Hey. I can't contribute TOO much to this topic because I'm fairly early in my first poly relationship as well (a few months, really, most of which has been long distance). While I was visiting, this did come up a bit, though. We're a quad of one man and three women, one of whom has been married to A for over ten years. They married young, and in some ways the wife sees the circumstances of their marriage as detracting from their love, that if A found someone he was more compatible with, he'd leave her. While that's scary on an emotional level, it's scary on a practical level too, because they have four children, so the idea of being launched into single motherhood is pretty terrifying.
We've handled those fears thus far by reiterating that even IF that were a strong, realistic possibility, she wouldn't be single for long, because she's quite a catch. Besides that, after this long, I think if he really wanted out, he'd get out. I do think that it's just a matter of women (all humans, actually) in general being prone to insecurity and being able to manipulate ANY information into something personally hurtful to ourselves.

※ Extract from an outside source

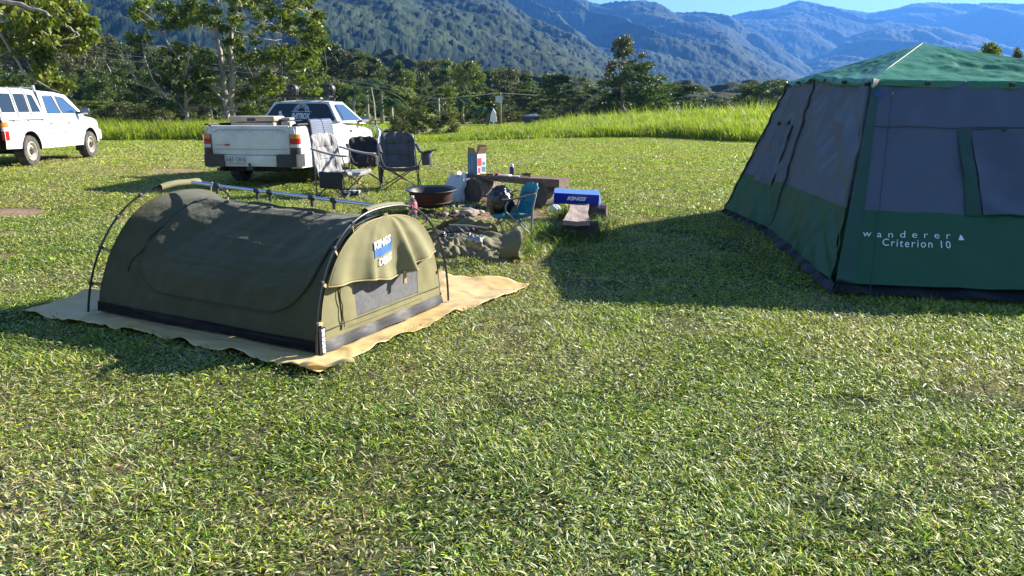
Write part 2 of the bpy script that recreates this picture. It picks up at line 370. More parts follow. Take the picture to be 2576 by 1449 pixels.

The only way to REALLY know is to let this play out, talk through everyone's feelings often, try to meet each other's needs for freedom/security/reassurance/stability along the way, and learn that he chooses to be with you every day. I would also think of that act that makes you say "if only he did ____, I'd know that he really does love me." He shouldn't have to prove himself constantly or whatnot, but once in a while, you do need that proof, that reassurance. Once you know what it is that would make you feel confident about his love for you, verbalize it to him, don't just expect him to be telepathic about it.